**INFORMATION PROVIDED**
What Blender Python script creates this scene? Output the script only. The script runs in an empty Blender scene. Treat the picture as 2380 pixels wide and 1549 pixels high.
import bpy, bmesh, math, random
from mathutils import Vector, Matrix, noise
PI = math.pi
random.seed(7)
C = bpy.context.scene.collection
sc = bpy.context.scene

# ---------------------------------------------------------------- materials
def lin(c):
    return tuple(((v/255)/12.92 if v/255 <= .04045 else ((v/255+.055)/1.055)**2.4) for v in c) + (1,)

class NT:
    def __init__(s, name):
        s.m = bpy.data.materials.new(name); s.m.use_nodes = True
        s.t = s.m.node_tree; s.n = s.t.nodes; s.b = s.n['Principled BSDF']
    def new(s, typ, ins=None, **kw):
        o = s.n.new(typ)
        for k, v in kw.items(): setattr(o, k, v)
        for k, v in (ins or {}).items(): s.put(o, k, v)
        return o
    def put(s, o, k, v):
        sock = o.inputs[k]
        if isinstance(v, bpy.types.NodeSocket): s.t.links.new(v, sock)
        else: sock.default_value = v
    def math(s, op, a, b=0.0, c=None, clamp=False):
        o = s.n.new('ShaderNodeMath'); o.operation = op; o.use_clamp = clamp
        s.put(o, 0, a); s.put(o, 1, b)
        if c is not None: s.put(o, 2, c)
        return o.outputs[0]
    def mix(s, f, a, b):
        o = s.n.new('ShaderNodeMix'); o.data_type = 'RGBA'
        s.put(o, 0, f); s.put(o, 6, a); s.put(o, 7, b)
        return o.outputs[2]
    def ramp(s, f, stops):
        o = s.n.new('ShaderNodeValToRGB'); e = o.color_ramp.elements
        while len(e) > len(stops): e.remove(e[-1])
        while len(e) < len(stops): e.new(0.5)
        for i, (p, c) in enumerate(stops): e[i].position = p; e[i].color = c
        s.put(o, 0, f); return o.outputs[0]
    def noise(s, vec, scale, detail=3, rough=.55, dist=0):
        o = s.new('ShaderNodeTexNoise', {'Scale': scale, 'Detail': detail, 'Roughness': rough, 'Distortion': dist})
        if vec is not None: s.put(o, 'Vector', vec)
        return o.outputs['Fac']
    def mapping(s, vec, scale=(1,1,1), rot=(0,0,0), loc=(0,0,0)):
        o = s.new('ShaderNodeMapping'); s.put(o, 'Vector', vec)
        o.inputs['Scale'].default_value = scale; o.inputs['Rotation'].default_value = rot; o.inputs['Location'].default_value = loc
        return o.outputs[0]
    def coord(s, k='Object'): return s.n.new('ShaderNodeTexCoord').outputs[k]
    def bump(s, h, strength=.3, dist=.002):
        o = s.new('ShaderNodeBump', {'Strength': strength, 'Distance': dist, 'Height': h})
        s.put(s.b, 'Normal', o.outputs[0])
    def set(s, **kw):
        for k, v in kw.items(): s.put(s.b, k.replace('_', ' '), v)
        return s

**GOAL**
The answer should be a single number: the count of lines in the data that include the string "scene".

**TASK OUTPUT**
3